Um funeral para o morto

Música quarta-feira, 10 de agosto de 2016

Levei um bom tempo para me dar conta que o Queen tinha acabado. Era um dia comum, de final de semana, à tarde. Tinha ido à padaria com a minha mãe e enquanto ela comprava pão fiquei no carro, ouvindo um dos vários CDs da banda que temos (Uma das tantas coletâneas que insistem em lançar de tempos em tempos). O caminho todo de casa até a padaria tinha sido ao som do CD, mas naquele momento, no estacionamento, o que tocava era Another One Bites the Dust.

Nunca foi uma das minhas músicas favoritas da banda. Àquela altura já conhecia Queen há anos e anos, e tantas outras faixas ocupavam posições melhores na minha lista; ainda ocupam. Porém, naquela tarde, enquanto eu mal prestava atenção à música, foi quando me dei conta: Eu não iria ver (Ou ouvir) o Queen nunca na minha vida.

Simples assim. Claro que a morte de Freddie Mercury é uma parte do problema, mas não é apenas isso: John Deacon se aposentou, na época rolava o Queen + Paul Rodgers, já tinha mais de duas décadas desde o último álbum… O Queen já era, há muito tempo, o Queen que temos ainda hoje, e isso obviamente não é um elogio. Então foi assim que me dei conta de que jamais ouviria de verdade uma das bandas que mais ouvi na vida. O que é estranho de se pensar porque o mesmo é válido para tantas outras bandas, mais e menos importantes… Quem sobra, na real? Stones, Aerosmith, ZZ Top, U2 (Completando quarentão este ano), Demônios da Garoa, Iron Maiden, Scorpions. A lista já é pequena e dá pra reduzir ainda mais se formos levar hiatos, pausas, trocas de membros e contagem de álbuns à sério.

Ainda sim, a noção de que Queen tinha acabado e não havia forma possível de ter a experiência de vê-la ao vivo mudou alguma coisa. Algo parecido aconteceu com a morte do Chorão, e também quando, mais de um ano depois, enfim me dei conta que o Michael Jackson tinha morrido. Não é uma questão de morte de gente famosa, isso ocorre o tempo todo, é mais a realização da perda. E, em última estância, a aceitação de que, de algum modo, algo está faltando e não pode ser reposto. Imagina só como vai ser se o petróleo acabar mesmo.

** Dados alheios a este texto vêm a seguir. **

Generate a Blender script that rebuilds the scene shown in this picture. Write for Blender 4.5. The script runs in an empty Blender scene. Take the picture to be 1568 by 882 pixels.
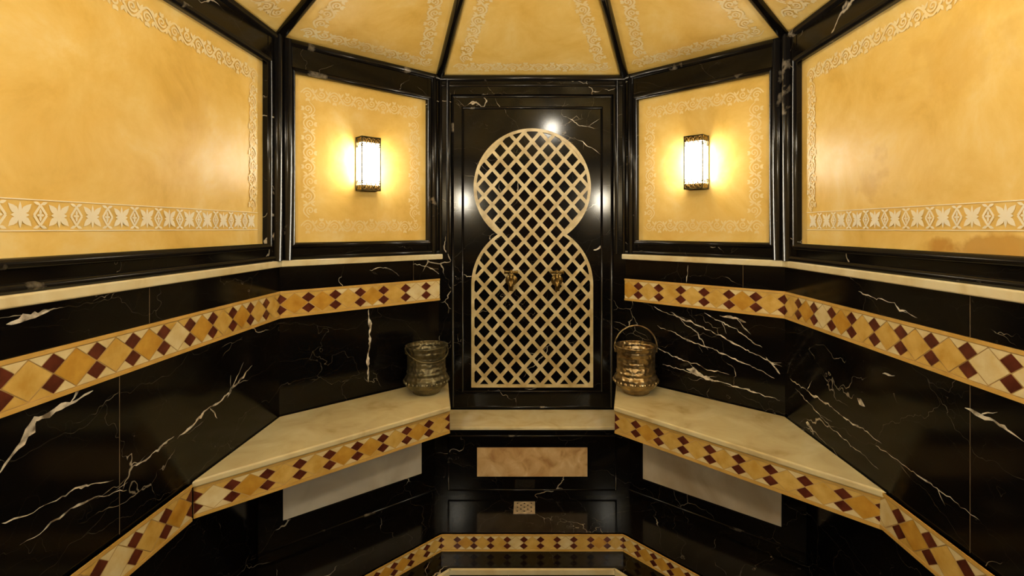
import bpy, bmesh, math, random
from mathutils import Vector, Matrix
random.seed(7)
Z0=1.88
sc=bpy.context.scene
# ------------------------------------------------------------------ materials
def newmat(name):
    m=bpy.data.materials.new(name); m.use_nodes=True
    nt=m.node_tree; b=nt.nodes['Principled BSDF']
    return m,nt,b
def N(nt,t,**kw):
    n=nt.nodes.new(t)
    for k,v in kw.items(): setattr(n,k,v)
    return n
def ramp(nt,stops):
    r=N(nt,'ShaderNodeValToRGB'); e=r.color_ramp.elements
    e[0].position,e[0].color=stops[0][0],(*stops[0][1],1)
    e[1].position,e[1].color=stops[-1][0],(*stops[-1][1],1)
    for p,c in stops[1:-1]:
        x=e.new(p); x.color=(*c,1)
    return r
def noise_mat(name,stops,scale=4,detail=6,rough=.4,metal=0,bump=0,bscale=30,rough2=None,dist=0,spec=.5):
    m,nt,b=newmat(name); L=nt.links
    tc=N(nt,'ShaderNodeTexCoord'); n=N(nt,'ShaderNodeTexNoise')
    n.inputs['Scale'].default_value=scale; n.inputs['Detail'].default_value=detail; n.inputs['Distortion'].default_value=dist
    L.new(tc.outputs['Object'],n.inputs['Vector'])
    r=ramp(nt,stops); L.new(n.outputs['Fac'],r.inputs['Fac']); L.new(r.outputs['Color'],b.inputs['Base Color'])
    b.inputs['Roughness'].default_value=rough; b.inputs['Metallic'].default_value=metal; b.inputs['Specular IOR Level'].default_value=spec
    if bump:
        n2=N(nt,'ShaderNodeTexNoise'); n2.inputs['Scale'].default_value=bscale; n2.inputs['Detail'].default_value=4
        L.new(tc.outputs['Object'],n2.inputs['Vector'])
        bp=N(nt,'ShaderNodeBump'); bp.inputs['Strength'].default_value=bump; bp.inputs['Distance'].default_value=.01
        L.new(n2.outputs['Fac'],bp.inputs['Height']); L.new(bp.outputs[0],b.inputs['Normal'])
    return m
def marquina():
    m,nt,b=newmat('black_marble'); L=nt.links
    tc=N(nt,'ShaderNodeTexCoord')
    nz=N(nt,'ShaderNodeTexNoise'); nz.inputs['Scale'].default_value=1.6; nz.inputs['Detail'].default_value=5; nz.inputs['Roughness'].default_value=.55
    L.new(tc.outputs['Object'],nz.inputs['Vector'])
    sub=N(nt,'ShaderNodeVectorMath',operation='SUBTRACT'); sub.inputs[1].default_value=(.5,.5,.5); L.new(nz.outputs['Color'],sub.inputs[0])
    mp=N(nt,'ShaderNodeMapping'); mp.inputs['Rotation'].default_value=(.6,.5,.4); mp.inputs['Scale'].default_value=(1,.45,1.3); L.new(tc.outputs['Object'],mp.inputs['Vector'])
    def veins(scale,amp,width,thr,mscale,off,hi):
        s=N(nt,'ShaderNodeVectorMath',operation='SCALE'); s.inputs['Scale'].default_value=amp; L.new(sub.outputs[0],s.inputs[0])
        a=N(nt,'ShaderNodeVectorMath',operation='ADD'); L.new(mp.outputs[0],a.inputs[0]); L.new(s.outputs[0],a.inputs[1])
        v=N(nt,'ShaderNodeTexVoronoi',feature='DISTANCE_TO_EDGE'); v.inputs['Scale'].default_value=scale; L.new(a.outputs[0],v.inputs['Vector'])
        o=N(nt,'ShaderNodeVectorMath',operation='ADD'); o.inputs[1].default_value=(off,off*2,off*3); L.new(tc.outputs['Object'],o.inputs[0])
        k=N(nt,'ShaderNodeTexNoise'); k.inputs['Scale'].default_value=mscale; k.inputs['Detail'].default_value=4; L.new(o.outputs[0],k.inputs['Vector'])
        m2=N(nt,'ShaderNodeMapRange'); m2.inputs['From Min'].default_value=thr; m2.inputs['From Max'].default_value=thr+.16; m2.inputs['To Max'].default_value=width; L.new(k.outputs['Fac'],m2.inputs['Value'])
        dv=N(nt,'ShaderNodeMath',operation='DIVIDE'); L.new(v.outputs['Distance'],dv.inputs[0])
        mxw=N(nt,'ShaderNodeMath',operation='MAXIMUM'); mxw.inputs[1].default_value=.0003; L.new(m2.outputs[0],mxw.inputs[0]); L.new(mxw.outputs[0],dv.inputs[1])
        mr=N(nt,'ShaderNodeMapRange'); mr.inputs['From Min'].default_value=.2; mr.inputs['From Max'].default_value=1
        mr.inputs['To Min'].default_value=hi; mr.inputs['To Max'].default_value=0; L.new(dv.outputs[0],mr.inputs['Value'])
        return mr
    v1=veins(2.3,.55,.022,.565,2.2,3.1,.75); v2=veins(6,.6,.020,.61,3.0,8.3,.4)
    ad=N(nt,'ShaderNodeMath',operation='MAXIMUM'); L.new(v1.outputs[0],ad.inputs[0]); L.new(v2.outputs[0],ad.inputs[1])
    mx=N(nt,'ShaderNodeMix',data_type='RGBA'); mx.inputs[6].default_value=(.0035,.003,.003,1); mx.inputs[7].default_value=(.60,.53,.43,1)
    L.new(ad.outputs[0],mx.inputs[0]); L.new(mx.outputs[2],b.inputs['Base Color'])
    b.inputs['Roughness'].default_value=.12; b.inputs['Specular IOR Level'].default_value=.24
    return m
M={}
M['black']=marquina()
M['blackedge']=noise_mat('black_marble_molding',[(.3,(.004,.0035,.0035)),(.66,(.008,.007,.007)),(.72,(.20,.17,.13)),(.76,(.01,.008,.008))],scale=7,rough=.2,spec=.35)
M['vein']=noise_mat('white_marble_vein',[(.35,(.16,.13,.10)),(.6,(.80,.75,.66))],scale=28,rough=.15)
M['seam']=noise_mat('marble_joint',[(.3,(.10,.07,.04)),(.7,(.22,.16,.09))],scale=12,rough=.4)
def plaster():
    m,nt,b=newmat('yellow_tadelakt'); L=nt.links
    tc=N(nt,'ShaderNodeTexCoord')
    n=N(nt,'ShaderNodeTexNoise'); n.inputs['Scale'].default_value=3.0; n.inputs['Detail'].default_value=10; n.inputs['Roughness'].default_value=.66; n.inputs['Distortion'].default_value=.4
    L.new(tc.outputs['Object'],n.inputs['Vector'])
    r=ramp(nt,[(.30,(.71,.46,.10)),(.42,(.81,.55,.145)),(.55,(.865,.62,.20)),(.70,(.90,.71,.32))]); L.new(n.outputs['Fac'],r.inputs['Fac'])
    col=r.outputs['Color']
    n3=N(nt,'ShaderNodeTexNoise'); n3.inputs['Scale'].default_value=11; n3.inputs['Detail'].default_value=7; L.new(tc.outputs['Object'],n3.inputs['Vector'])
    for (c,sc3,rad,amt) in [((1.375,1.44,Z0-.062),(1,.9,5),.23,.65),((1.375,1.66,Z0-.06),(1,1.2,4),.10,.4),((1.375,1.98,Z0+.20),(1,1,1),.06,.28),((-1.375,2.0,Z0+.5),(1,1,1),.10,.12),((1.375,1.6,Z0+.55),(1,.7,1),.12,.15)]:
        s=N(nt,'ShaderNodeVectorMath',operation='SUBTRACT'); s.inputs[1].default_value=c; L.new(tc.outputs['Object'],s.inputs[0])
        k=N(nt,'ShaderNodeVectorMath',operation='MULTIPLY'); k.inputs[1].default_value=sc3; L.new(s.outputs[0],k.inputs[0])
        ln=N(nt,'ShaderNodeVectorMath',operation='LENGTH'); L.new(k.outputs[0],ln.inputs[0])
        ad=N(nt,'ShaderNodeMath',operation='MULTIPLY_ADD'); ad.inputs[1].default_value=.5; L.new(n3.outputs['Fac'],ad.inputs[0]); L.new(ln.outputs['Value'],ad.inputs[2])
        mr=N(nt,'ShaderNodeMapRange'); mr.inputs['From Min'].default_value=rad+.20; mr.inputs['From Max'].default_value=rad+.28
        mr.inputs['To Min'].default_value=amt; mr.inputs['To Max'].default_value=0; L.new(ad.outputs[0],mr.inputs['Value'])
        mx=N(nt,'ShaderNodeMix',data_type='RGBA'); mx.inputs[7].default_value=(.50,.24,.03,1); L.new(mr.outputs[0],mx.inputs[0]); L.new(col,mx.inputs[6]); col=mx.outputs[2]
    L.new(col,b.inputs['Base Color'])
    b.inputs['Roughness'].default_value=.4; b.inputs['Specular IOR Level'].default_value=.3
    n2=N(nt,'ShaderNodeTexNoise'); n2.inputs['Scale'].default_value=7; L.new(tc.outputs['Object'],n2.inputs['Vector'])
    bp=N(nt,'ShaderNodeBump'); bp.inputs['Strength'].default_value=.25; bp.inputs['Distance'].default_value=.012
    L.new(n2.outputs['Fac'],bp.inputs['Height']); L.new(bp.outputs[0],b.inputs['Normal'])
    return m
M['yellow']=plaster()
M['arab']=noise_mat('arabesque_stucco',[(.3,(.88,.70,.34)),(.7,(.93,.82,.52))],scale=5,rough=.5)
M['arabf']=noise_mat('arabesque_stucco_faint',[(.3,(.87,.67,.29)),(.7,(.92,.78,.44))],scale=5,rough=.5)
M['arabw']=noise_mat('arabesque_stucco_white',[(.3,(.92,.84,.62)),(.7,(.95,.92,.80))],scale=5,rough=.5)
M['trim']=noise_mat('cream_marble',[(.3,(.64,.52,.28)),(.5,(.76,.67,.42)),(.7,(.82,.76,.54))],scale=6,rough=.22,dist=1.0)
M['seat']=noise_mat('seat_marble',[(.25,(.52,.41,.20)),(.42,(.68,.58,.34)),(.55,(.74,.66,.40)),(.72,(.82,.75,.50))],scale=5.5,detail=10,rough=.18,dist=.8)
M['grout']=noise_mat('mosaic_grout',[(.3,(.45,.28,.09)),(.7,(.62,.42,.17))],scale=12,rough=.5)
M['border']=noise_mat('mosaic_border',[(.3,(.60,.36,.08)),(.7,(.72,.47,.14))],scale=14,rough=.3)
M['t_red']=noise_mat('tile_red',[(.3,(.065,.014,.009)),(.7,(.15,.037,.02))],scale=20,rough=.2)
M['t_och']=noise_mat('tile_ochre',[(.3,(.50,.25,.03)),(.7,(.68,.40,.07))],scale=18,rough=.22)
M['t_och2']=noise_mat('tile_gold',[(.3,(.60,.36,.07)),(.7,(.78,.55,.17))],scale=18,rough=.22)
M['t_crm']=noise_mat('tile_cream',[(.3,(.74,.58,.27)),(.7,(.87,.77,.48))],scale=18,rough=.25)
M['lattice']=noise_mat('lattice_stone',[(.3,(.42,.31,.14)),(.5,(.58,.47,.25)),(.7,(.72,.63,.40))],scale=14,rough=.3)
M['pale']=noise_mat('pale_marble_panel',[(.3,(.60,.53,.42)),(.5,(.72,.66,.55)),(.7,(.80,.75,.64))],scale=4,rough=.3,dist=1)
M['tan']=noise_mat('tan_marble_panel',[(.3,(.50,.39,.25)),(.5,(.62,.52,.37)),(.7,(.72,.62,.47))],scale=4,rough=.3,dist=1)
M['pink']=noise_mat('travertine_panel',[(.3,(.45,.25,.10)),(.45,(.64,.42,.20)),(.6,(.74,.53,.28)),(.75,(.86,.70,.48))],scale=12,detail=10,rough=.3,dist=.8)
M['brass']=noise_mat('aged_brass',[(.35,(.30,.19,.06)),(.65,(.62,.43,.16))],scale=20,rough=.28,metal=1)
M['tapbrass']=noise_mat('dark_brass',[(.35,(.14,.09,.03)),(.65,(.38,.26,.09))],scale=20,rough=.3,metal=1)
M['dmetal']=noise_mat('dark_lamp_metal',[(.35,(.05,.045,.025)),(.65,(.18,.15,.08))],scale=30,rough=.4,metal=.9)
M['drain']=noise_mat('drain_metal',[(.35,(.45,.38,.28)),(.65,(.7,.6,.45))],scale=30,rough=.35,metal=.4)
M['dark']=noise_mat('dark_hole',[(.35,(.004,.004,.004)),(.65,(.01,.01,.01))],rough=.6)
M['wood']=noise_mat('dark_wood',[(.3,(.10,.04,.015)),(.7,(.22,.10,.04))],scale=5,rough=.35,dist=2)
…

A grande questão, talvez, seja que nada disso muda absolutamente nada para a música em si. Os álbuns gravados ainda existem, os shows foram feitos, a música de cada um deles está preservada. Pode-se dizer que a perda é do futuro, afinal “nunca saberemos o que mais eles fariam em vida”, mas pra falar a verdade, não saberíamos mesmo que estivessem vivos. Estar vivo não é garantia de absolutamente nada exceto de não estar morto, de música boa muito menos, e se formos ser sinceros com nós mesmos, é muito, mas muito fácil morrer musicalmente. Porque pra morte artística a vida biológica é apenas um detalhe. Para algumas pessoas essa noção de que é impossível saber o futuro é assustadora, mas já que estamos falando de música, ela só diz que o próximo single, o próximo álbum, o próximo clipe existem ao estilo Schrodinger. Infelizmente, na maioria das vezes, o bicho morreu mesmo.

Quando temos a oportunidade de parar e nos questionar acerca do nosso relacionamento com pessoas cujo trabalho e/ou obra admiramos a coisa sempre fica meio esquisita. Porque a gente não liga pra essa gente, e essa gente não liga pra gente. No fim das contas o que importa é a obra: Claro que a pessoa por trás dela é um fator determinante, mas se você realmente se preocupa se o Roger Waters tomou um café da manhã balanceado no dia do show, você tem problemas graves. E ele provavelmente vai ter problemas graves contigo, se você tiver a chance de chegar muito perto dele. Você, eu e qualquer outra pessoa quer outra música (Inédita, de preferência, sem esse monte de remix safado), outro álbum, outro DVD ao vivo de um excelente show, o resto da vida do artista que se foda. Porque não é problema nosso, e não deveria ser mesmo.

Mas, ainda sim, quando alguém morre ou tem outro coma alcoólico ou tem uma overdose de “remédios para dormir”, a gente tem um problema. Porque a obra dessa gente tá em risco. O que já foi feito e documentado está à salvo, mas não o futuro, e é o futuro que preocupa: O futuro pode ser ruim, pode ser muito ruim, pode até não ser ruim mas ser pior que o passado, o futuro pode ser um eterno revival do passado e pode também não ter um futuro. Biológico ou artístico.

É carência, na verdade, e medo. De perder o que se tem, ou pior ainda, de trocar o certo pelo incerto. Meu deus, como eu gostaria de perder o Queen que a gente tem.